Holy Places of Islam: Al-Masjid an-Nabawi - The Prophet (ﷺ) 's Masjid


Those proceeding to Makkah, Saudi Arabia for Hajj, the annual pilgrimage, or Umra, their definite destination in Saudi Arabia is holy city of Medina Al Munawara, for this is the city which felt the footsteps of Prophet of Islam Muhammad (peace be upon him) and this is the city where the Prophet is buried in a specially enclosed chamber inside the Masjid Al Nabawi.

Al-Masjid an-Nabawī has the honour of being constructed by Prophet Muhammad (ﷺ) himself along with his companions soon after his migration from Makkah to Medina in 622. Al-Masjid an-Nabawī is the third masjid built in the history of Islam. Today, it is the second-holiest site in Islam, and most visited after al-Masjid al-Haram in Makkah. It is also one of the largest masjids in the world. As per experts' calculations, the area covered by the present day masjid is roughly 100 times bigger than its original size when it was built initially. Although the masjid was built with no roof, but today its architecture is one of the most absorbing and awe inspiring in the world.
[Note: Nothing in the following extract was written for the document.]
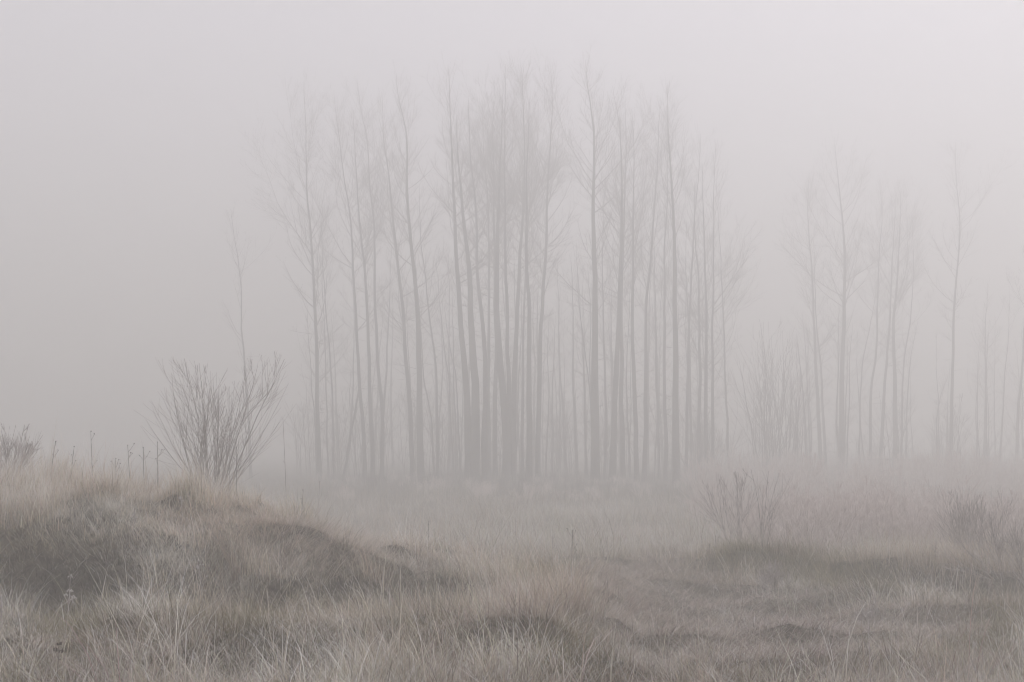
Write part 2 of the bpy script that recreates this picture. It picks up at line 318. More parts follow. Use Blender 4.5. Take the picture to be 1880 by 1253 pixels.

Al-Masjid an-Nabawi was built adjacent to the place of abode of the Prophet (ﷺ),  The land on which the masjid was built belonged to two orphan brothers, Sahl and Suhail and contained a few date trees, graves of polytheists, a resting spot for herds of cattle. The Prophet purchased the land and some polytheists graves dug up and leveled which then formed the courtyard of the Prophet (ﷺ) 's masjid.

Initially the masjid was constructed keeping its direction towards Masjid Al-Aqsa (Bait Al Muqqadas, Jerusalem), but later it was re-orientated to the south When the revelation came down to change the Qibla to Makkah in 624 CE. 

The masjid took seven months to complete and measured 30.5 m × 35.62 m (100.1 ft × 116.9 ft) upon completion. The roof at a a height of 3.60 m (11.8 ft) was supported by palm trunks was made of beaten clay and palm leaves. The three doors of the mosque were Bab-al-Rahmah to the south, Bab-al-Jibril to the west and Babal-Nisa to the east.






The most notable feature of the masjid is its Green Dome in the south-east corner of the masjid. The dome is exactly atop the house of Ayesha, wife of Prophet Muhammad (ﷺ), which later converted into the tomb of the Prophet (ﷺ). Initially a wooden cupola was erected at the place of the present day dome, which was later built as green dome in 1818 by the Ottoman sultan Mahmud II. It was painted green in 1837. 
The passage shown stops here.